TASK BRIEF: Return all the data, word for word.

***** SOURCE DATA

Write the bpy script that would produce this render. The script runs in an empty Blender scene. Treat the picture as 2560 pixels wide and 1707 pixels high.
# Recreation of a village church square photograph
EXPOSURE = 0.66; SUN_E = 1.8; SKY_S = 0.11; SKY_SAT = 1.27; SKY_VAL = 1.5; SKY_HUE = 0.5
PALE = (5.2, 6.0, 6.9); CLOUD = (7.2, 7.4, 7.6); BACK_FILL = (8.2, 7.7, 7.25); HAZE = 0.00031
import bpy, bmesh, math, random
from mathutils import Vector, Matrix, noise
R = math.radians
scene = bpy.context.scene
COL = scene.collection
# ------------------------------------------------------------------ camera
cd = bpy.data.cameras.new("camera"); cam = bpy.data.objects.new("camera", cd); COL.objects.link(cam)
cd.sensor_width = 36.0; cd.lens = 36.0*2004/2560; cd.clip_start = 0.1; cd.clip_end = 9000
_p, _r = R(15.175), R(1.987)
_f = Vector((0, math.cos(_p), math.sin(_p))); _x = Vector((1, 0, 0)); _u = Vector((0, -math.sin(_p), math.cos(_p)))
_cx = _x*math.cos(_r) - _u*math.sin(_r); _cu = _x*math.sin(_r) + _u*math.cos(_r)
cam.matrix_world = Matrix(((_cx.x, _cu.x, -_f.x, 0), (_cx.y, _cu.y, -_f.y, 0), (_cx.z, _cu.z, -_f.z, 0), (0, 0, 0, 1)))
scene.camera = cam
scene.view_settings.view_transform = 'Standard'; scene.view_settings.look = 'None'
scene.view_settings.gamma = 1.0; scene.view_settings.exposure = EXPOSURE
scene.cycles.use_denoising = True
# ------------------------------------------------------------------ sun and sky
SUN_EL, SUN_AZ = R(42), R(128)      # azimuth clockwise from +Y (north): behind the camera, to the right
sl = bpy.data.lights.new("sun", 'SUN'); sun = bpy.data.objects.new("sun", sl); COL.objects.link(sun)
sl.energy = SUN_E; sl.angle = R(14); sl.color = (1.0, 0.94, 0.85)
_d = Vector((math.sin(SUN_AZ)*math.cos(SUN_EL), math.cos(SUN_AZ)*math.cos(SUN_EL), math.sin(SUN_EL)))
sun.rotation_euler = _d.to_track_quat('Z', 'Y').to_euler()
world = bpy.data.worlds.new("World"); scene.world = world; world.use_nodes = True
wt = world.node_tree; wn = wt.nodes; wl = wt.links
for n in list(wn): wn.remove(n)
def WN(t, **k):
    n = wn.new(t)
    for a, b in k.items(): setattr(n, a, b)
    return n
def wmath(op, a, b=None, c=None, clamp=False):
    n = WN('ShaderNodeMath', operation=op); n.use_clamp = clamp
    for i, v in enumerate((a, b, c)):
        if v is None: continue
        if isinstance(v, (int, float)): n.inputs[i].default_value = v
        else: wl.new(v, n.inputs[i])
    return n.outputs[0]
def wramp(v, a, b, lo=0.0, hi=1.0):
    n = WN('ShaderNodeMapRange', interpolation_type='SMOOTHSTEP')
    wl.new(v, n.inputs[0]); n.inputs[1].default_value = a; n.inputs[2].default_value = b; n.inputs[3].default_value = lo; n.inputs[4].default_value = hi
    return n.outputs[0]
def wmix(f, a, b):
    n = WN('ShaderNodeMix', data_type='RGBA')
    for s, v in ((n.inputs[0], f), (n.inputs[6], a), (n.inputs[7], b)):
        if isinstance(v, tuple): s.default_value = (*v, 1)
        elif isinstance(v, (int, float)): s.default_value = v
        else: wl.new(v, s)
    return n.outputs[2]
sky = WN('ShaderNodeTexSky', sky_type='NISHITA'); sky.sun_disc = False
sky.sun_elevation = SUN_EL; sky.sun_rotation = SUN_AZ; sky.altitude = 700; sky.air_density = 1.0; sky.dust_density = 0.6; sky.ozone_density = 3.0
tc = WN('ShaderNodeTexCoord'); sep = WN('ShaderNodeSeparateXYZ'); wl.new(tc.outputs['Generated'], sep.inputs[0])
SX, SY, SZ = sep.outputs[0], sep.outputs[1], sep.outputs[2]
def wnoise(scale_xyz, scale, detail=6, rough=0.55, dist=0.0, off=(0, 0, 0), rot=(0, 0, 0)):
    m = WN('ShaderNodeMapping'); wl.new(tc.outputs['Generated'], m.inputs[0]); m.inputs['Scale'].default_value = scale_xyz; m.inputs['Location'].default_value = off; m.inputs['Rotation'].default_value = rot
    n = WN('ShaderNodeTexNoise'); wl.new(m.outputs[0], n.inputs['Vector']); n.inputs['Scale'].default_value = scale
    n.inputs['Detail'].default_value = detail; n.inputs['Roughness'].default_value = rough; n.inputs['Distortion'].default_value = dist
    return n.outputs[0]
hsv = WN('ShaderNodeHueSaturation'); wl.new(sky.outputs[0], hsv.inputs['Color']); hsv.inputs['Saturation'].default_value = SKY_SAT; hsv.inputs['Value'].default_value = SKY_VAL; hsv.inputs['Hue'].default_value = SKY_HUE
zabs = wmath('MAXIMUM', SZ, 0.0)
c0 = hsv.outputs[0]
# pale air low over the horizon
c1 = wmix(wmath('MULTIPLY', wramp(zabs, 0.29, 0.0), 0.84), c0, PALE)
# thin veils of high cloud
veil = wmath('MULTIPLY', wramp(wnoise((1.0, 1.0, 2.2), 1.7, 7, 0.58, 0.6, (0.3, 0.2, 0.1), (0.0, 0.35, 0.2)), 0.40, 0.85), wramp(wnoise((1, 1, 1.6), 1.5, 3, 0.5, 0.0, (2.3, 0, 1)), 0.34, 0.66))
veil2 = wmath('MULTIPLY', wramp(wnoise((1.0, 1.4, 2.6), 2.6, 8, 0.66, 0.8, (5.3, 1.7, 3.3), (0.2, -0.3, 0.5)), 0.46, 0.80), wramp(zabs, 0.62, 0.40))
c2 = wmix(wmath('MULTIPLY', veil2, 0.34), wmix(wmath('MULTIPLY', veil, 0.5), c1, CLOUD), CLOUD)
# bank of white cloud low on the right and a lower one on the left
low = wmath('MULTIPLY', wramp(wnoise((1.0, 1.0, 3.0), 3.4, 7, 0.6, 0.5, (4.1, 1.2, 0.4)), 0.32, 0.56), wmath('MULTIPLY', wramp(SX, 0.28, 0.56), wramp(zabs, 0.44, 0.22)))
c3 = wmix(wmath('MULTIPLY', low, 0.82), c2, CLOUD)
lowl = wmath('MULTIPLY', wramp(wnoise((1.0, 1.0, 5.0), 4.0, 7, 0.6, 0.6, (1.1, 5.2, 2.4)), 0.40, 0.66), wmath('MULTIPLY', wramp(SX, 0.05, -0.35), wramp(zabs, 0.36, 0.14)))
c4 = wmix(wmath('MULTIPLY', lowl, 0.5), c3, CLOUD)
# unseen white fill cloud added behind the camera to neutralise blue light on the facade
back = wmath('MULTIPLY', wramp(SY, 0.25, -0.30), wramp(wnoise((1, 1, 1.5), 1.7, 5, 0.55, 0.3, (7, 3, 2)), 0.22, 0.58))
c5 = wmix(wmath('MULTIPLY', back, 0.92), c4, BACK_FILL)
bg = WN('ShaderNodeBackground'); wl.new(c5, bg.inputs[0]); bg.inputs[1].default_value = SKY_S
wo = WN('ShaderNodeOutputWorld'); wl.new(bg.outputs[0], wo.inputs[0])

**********

ANSWER TO THE PROBLEM:
Write the bpy script that would produce this render. The script runs in an empty Blender scene. Treat the picture as 2560 pixels wide and 1707 pixels high.
# Recreation of a village church square photograph
EXPOSURE = 0.66; SUN_E = 1.8; SKY_S = 0.11; SKY_SAT = 1.27; SKY_VAL = 1.5; SKY_HUE = 0.5
PALE = (5.2, 6.0, 6.9); CLOUD = (7.2, 7.4, 7.6); BACK_FILL = (8.2, 7.7, 7.25); HAZE = 0.00031
import bpy, bmesh, math, random
from mathutils import Vector, Matrix, noise
R = math.radians
scene = bpy.context.scene
COL = scene.collection
# ------------------------------------------------------------------ camera
cd = bpy.data.cameras.new("camera"); cam = bpy.data.objects.new("camera", cd); COL.objects.link(cam)
cd.sensor_width = 36.0; cd.lens = 36.0*2004/2560; cd.clip_start = 0.1; cd.clip_end = 9000
_p, _r = R(15.175), R(1.987)
_f = Vector((0, math.cos(_p), math.sin(_p))); _x = Vector((1, 0, 0)); _u = Vector((0, -math.sin(_p), math.cos(_p)))
_cx = _x*math.cos(_r) - _u*math.sin(_r); _cu = _x*math.sin(_r) + _u*math.cos(_r)
cam.matrix_world = Matrix(((_cx.x, _cu.x, -_f.x, 0), (_cx.y, _cu.y, -_f.y, 0), (_cx.z, _cu.z, -_f.z, 0), (0, 0, 0, 1)))
scene.camera = cam
scene.view_settings.view_transform = 'Standard'; scene.view_settings.look = 'None'
scene.view_settings.gamma = 1.0; scene.view_settings.exposure = EXPOSURE
scene.cycles.use_denoising = True
# ------------------------------------------------------------------ sun and sky
SUN_EL, SUN_AZ = R(42), R(128)      # azimuth clockwise from +Y (north): behind the camera, to the right
sl = bpy.data.lights.new("sun", 'SUN'); sun = bpy.data.objects.new("sun", sl); COL.objects.link(sun)
sl.energy = SUN_E; sl.angle = R(14); sl.color = (1.0, 0.94, 0.85)
_d = Vector((math.sin(SUN_AZ)*math.cos(SUN_EL), math.cos(SUN_AZ)*math.cos(SUN_EL), math.sin(SUN_EL)))
sun.rotation_euler = _d.to_track_quat('Z', 'Y').to_euler()
world = bpy.data.worlds.new("World"); scene.world = world; world.use_nodes = True
wt = world.node_tree; wn = wt.nodes; wl = wt.links
for n in list(wn): wn.remove(n)
def WN(t, **k):
    n = wn.new(t)
    for a, b in k.items(): setattr(n, a, b)
    return n
def wmath(op, a, b=None, c=None, clamp=False):
    n = WN('ShaderNodeMath', operation=op); n.use_clamp = clamp
    for i, v in enumerate((a, b, c)):
        if v is None: continue
        if isinstance(v, (int, float)): n.inputs[i].default_value = v
        else: wl.new(v, n.inputs[i])
    return n.outputs[0]
def wramp(v, a, b, lo=0.0, hi=1.0):
    n = WN('ShaderNodeMapRange', interpolation_type='SMOOTHSTEP')
    wl.new(v, n.inputs[0]); n.inputs[1].default_value = a; n.inputs[2].default_value = b; n.inputs[3].default_value = lo; n.inputs[4].default_value = hi
    return n.outputs[0]
def wmix(f, a, b):
    n = WN('ShaderNodeMix', data_type='RGBA')
    for s, v in ((n.inputs[0], f), (n.inputs[6], a), (n.inputs[7], b)):
        if isinstance(v, tuple): s.default_value = (*v, 1)
        elif isinstance(v, (int, float)): s.default_value = v
        else: wl.new(v, s)
    return n.outputs[2]
sky = WN('ShaderNodeTexSky', sky_type='NISHITA'); sky.sun_disc = False
sky.sun_elevation = SUN_EL; sky.sun_rotation = SUN_AZ; sky.altitude = 700; sky.air_density = 1.0; sky.dust_density = 0.6; sky.ozone_density = 3.0
tc = WN('ShaderNodeTexCoord'); sep = WN('ShaderNodeSeparateXYZ'); wl.new(tc.outputs['Generated'], sep.inputs[0])
SX, SY, SZ = sep.outputs[0], sep.outputs[1], sep.outputs[2]
def wnoise(scale_xyz, scale, detail=6, rough=0.55, dist=0.0, off=(0, 0, 0), rot=(0, 0, 0)):
    m = WN('ShaderNodeMapping'); wl.new(tc.outputs['Generated'], m.inputs[0]); m.inputs['Scale'].default_value = scale_xyz; m.inputs['Location'].default_value = off; m.inputs['Rotation'].default_value = rot
    n = WN('ShaderNodeTexNoise'); wl.new(m.outputs[0], n.inputs['Vector']); n.inputs['Scale'].default_value = scale
    n.inputs['Detail'].default_value = detail; n.inputs['Roughness'].default_value = rough; n.inputs['Distortion'].default_value = dist
    return n.outputs[0]
hsv = WN('ShaderNodeHueSaturation'); wl.new(sky.outputs[0], hsv.inputs['Color']); hsv.inputs['Saturation'].default_value = SKY_SAT; hsv.inputs['Value'].default_value = SKY_VAL; hsv.inputs['Hue'].default_value = SKY_HUE
zabs = wmath('MAXIMUM', SZ, 0.0)
c0 = hsv.outputs[0]
# pale air low over the horizon
c1 = wmix(wmath('MULTIPLY', wramp(zabs, 0.29, 0.0), 0.84), c0, PALE)
# thin veils of high cloud
veil = wmath('MULTIPLY', wramp(wnoise((1.0, 1.0, 2.2), 1.7, 7, 0.58, 0.6, (0.3, 0.2, 0.1), (0.0, 0.35, 0.2)), 0.40, 0.85), wramp(wnoise((1, 1, 1.6), 1.5, 3, 0.5, 0.0, (2.3, 0, 1)), 0.34, 0.66))
veil2 = wmath('MULTIPLY', wramp(wnoise((1.0, 1.4, 2.6), 2.6, 8, 0.66, 0.8, (5.3, 1.7, 3.3), (0.2, -0.3, 0.5)), 0.46, 0.80), wramp(zabs, 0.62, 0.40))
c2 = wmix(wmath('MULTIPLY', veil2, 0.34), wmix(wmath('MULTIPLY', veil, 0.5), c1, CLOUD), CLOUD)
# bank of white cloud low on the right and a lower one on the left
low = wmath('MULTIPLY', wramp(wnoise((1.0, 1.0, 3.0), 3.4, 7, 0.6, 0.5, (4.1, 1.2, 0.4)), 0.32, 0.56), wmath('MULTIPLY', wramp(SX, 0.28, 0.56), wramp(zabs, 0.44, 0.22)))
c3 = wmix(wmath('MULTIPLY', low, 0.82), c2, CLOUD)
lowl = wmath('MULTIPLY', wramp(wnoise((1.0, 1.0, 5.0), 4.0, 7, 0.6, 0.6, (1.1, 5.2, 2.4)), 0.40, 0.66), wmath('MULTIPLY', wramp(SX, 0.05, -0.35), wramp(zabs, 0.36, 0.14)))
c4 = wmix(wmath('MULTIPLY', lowl, 0.5), c3, CLOUD)
# unseen white fill cloud added behind the camera to neutralise blue light on the facade
back = wmath('MULTIPLY', wramp(SY, 0.25, -0.30), wramp(wnoise((1, 1, 1.5), 1.7, 5, 0.55, 0.3, (7, 3, 2)), 0.22, 0.58))
c5 = wmix(wmath('MULTIPLY', back, 0.92), c4, BACK_FILL)
bg = WN('ShaderNodeBackground'); wl.new(c5, bg.inputs[0]); bg.inputs[1].default_value = SKY_S
wo = WN('ShaderNodeOutputWorld'); wl.new(bg.outputs[0], wo.inputs[0])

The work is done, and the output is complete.